Chuzenjiko

The next morning I sat down to another breakfast of Texas toast, fruit, and soft-boiled egg.  But then the hostess approached me and said gingerly, “This is not your breakfast.  You did not pay for it.”

“Oops!” I said.  “I thought I pre-paid for all three mornings?” But I had not, and with some relief (because I don’t really like soft-boiled eggs or Texas toast) I got up from the untouched meal which was meant for another guest and happily ate a Cup-o-Noodles before leaving on my day trip.

Lake Chuzenji is about a half hour from Nikko via steep winding mountain roads.  The bus stop was easy to find, and the bus fare system was brilliant.  I haven’t seen anything like it elsewhere. You take a ticket with a number on it when you board.  Then, a screen at the front tells you how much you’ll owe when you alight, refreshing at each stop.  Some guides had made it sound like it would be possible to walk to the lake, but that would have taken a couple hours, all uphill, with almost no space between passing vehicles and a sheer drop on one side or cliffs on the other.  The ride cost about $10.

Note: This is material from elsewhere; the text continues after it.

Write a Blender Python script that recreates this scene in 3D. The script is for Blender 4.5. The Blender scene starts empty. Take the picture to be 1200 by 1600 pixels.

At the station, signs pointed to Kegon Waterfall, so I dutifully walked over to have a look.

I searched for a way to get to the lake, but there were no signs except these:

Thankfully I never saw any attack monkeys.

I walked this way for 10 minutes, then that way, then another.  I finally returned to the station and consulted a map.  The lake was in the fourth direction I hadn’t yet tried, and it was an easy five minute, downhill stroll.  This is the lake.  It is spectacular.

“This reminds me of Wolfgangsee,” I thought.  Lake Wolfgang is in the Austrian Alps, where I had visited two years earlier. There was even Lupin about; probably the climate and soil in the two places are similar.

I guess it is human nature to compare things to other things, but I tried to put thoughts of comparison out of my mind and enjoy where I was right then.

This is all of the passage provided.